The Encyclopedia Americana (1920)/Abysmal deposits

2546564The Encyclopedia Americana — Abysmal deposits

ABYSMAL DEPOSITS are accumulations at the bottom of the ocean at great depths known as abysmal depths. They consists chiefly of red and gray clays and oozes or combinations of clays with various shells and animals, such as Dictonis, Foraminifera and Radiolarians. These deposits constitute the large part of the deep-sea bottoms. Although there is a vast amount of minute animal life at these abysmal depths this life is confined, so far as is definitely known, to a few species. The deposits are made up of the remains of surface and abysmal animals, the later of which are born, live and die on the bottom of the ocean. Most of the shells of surface animals decompose rapidly at great depths of the ocean, and many of them disintegrate under the pressure of the salt water before they reach the bottom, where they are constantly being added to the deposits, classified according to the depths at which they are found and the local influences under which they have been formed; but only a comparatively few of them can be classed as abysmal. One of these abysmal depths exists in the deep bed of the Gulf of Mexico and along nearly the whole course of the Gulf stream. Very little, if any, of the deposits of these great ocean depths is derived from the shores of the bordering continents; for the geological formations going on there seem to be a thing apart from the debris of all except that of the surface animals that pass over them or live above them.

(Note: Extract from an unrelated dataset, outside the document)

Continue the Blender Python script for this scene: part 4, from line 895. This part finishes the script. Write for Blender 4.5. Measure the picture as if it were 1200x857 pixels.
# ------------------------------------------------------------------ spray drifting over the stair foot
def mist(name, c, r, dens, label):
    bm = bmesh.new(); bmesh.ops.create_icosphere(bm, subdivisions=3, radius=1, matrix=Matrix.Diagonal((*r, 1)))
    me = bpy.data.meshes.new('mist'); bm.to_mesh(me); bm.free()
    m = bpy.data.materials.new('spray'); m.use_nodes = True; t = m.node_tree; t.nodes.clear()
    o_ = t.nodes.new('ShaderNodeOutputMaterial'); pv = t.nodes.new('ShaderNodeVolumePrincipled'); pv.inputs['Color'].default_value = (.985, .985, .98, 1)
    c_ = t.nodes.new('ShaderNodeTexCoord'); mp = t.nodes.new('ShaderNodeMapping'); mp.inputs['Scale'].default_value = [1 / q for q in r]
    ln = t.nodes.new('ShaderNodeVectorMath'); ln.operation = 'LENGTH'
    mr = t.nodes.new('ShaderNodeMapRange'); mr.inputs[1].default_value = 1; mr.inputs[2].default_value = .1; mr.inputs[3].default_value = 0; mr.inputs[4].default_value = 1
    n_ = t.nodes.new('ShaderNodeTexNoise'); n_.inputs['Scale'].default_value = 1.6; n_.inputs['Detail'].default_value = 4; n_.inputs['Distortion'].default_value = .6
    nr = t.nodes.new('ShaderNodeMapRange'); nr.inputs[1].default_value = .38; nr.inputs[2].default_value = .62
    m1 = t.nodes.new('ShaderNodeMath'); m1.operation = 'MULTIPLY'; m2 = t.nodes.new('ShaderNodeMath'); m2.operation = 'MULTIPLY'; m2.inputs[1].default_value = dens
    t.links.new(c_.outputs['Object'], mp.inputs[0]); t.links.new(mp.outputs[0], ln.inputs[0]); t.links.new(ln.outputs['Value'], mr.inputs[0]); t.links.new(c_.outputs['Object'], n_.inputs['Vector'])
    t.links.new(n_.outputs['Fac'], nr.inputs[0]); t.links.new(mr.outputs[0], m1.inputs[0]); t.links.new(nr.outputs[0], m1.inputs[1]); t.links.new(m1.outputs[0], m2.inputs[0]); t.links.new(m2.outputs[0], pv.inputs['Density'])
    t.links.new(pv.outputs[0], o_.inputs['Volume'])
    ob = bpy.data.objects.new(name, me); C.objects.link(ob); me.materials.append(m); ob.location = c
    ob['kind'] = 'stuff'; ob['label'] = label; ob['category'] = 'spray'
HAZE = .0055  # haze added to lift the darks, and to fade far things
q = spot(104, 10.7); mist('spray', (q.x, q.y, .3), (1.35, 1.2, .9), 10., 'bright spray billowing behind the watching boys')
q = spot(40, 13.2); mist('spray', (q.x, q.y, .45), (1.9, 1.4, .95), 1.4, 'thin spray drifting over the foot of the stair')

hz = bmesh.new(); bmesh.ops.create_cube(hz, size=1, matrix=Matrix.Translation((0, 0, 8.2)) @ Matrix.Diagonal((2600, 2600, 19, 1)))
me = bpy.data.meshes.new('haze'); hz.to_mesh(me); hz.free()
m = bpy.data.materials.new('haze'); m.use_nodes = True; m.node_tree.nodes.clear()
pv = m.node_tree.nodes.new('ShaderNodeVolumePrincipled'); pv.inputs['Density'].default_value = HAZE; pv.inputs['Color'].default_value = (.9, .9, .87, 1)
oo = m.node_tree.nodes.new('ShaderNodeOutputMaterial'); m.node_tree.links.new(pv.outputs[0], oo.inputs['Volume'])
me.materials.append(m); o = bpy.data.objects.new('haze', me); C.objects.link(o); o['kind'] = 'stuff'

As all the abysmal deposits merge into one another geologists have found great difficulty in determining their character in given areas. The 20 or more species of pelagic Foraminifera constitute over 90 per cent of the vast quantities of carbonate of lime present in the calcareous oozes of the abysmal depths of the oceans. This animal life, thus wonderfully abundant to-day, is present in a like plentifulness in other geological formations and periods. Living as they do at such a great depth below the surface and being subject to a more or less uniform pressure, the shells of those animals are very much alike in appearance and thickness in all the abysmal deposits and zones. See Continental shelf.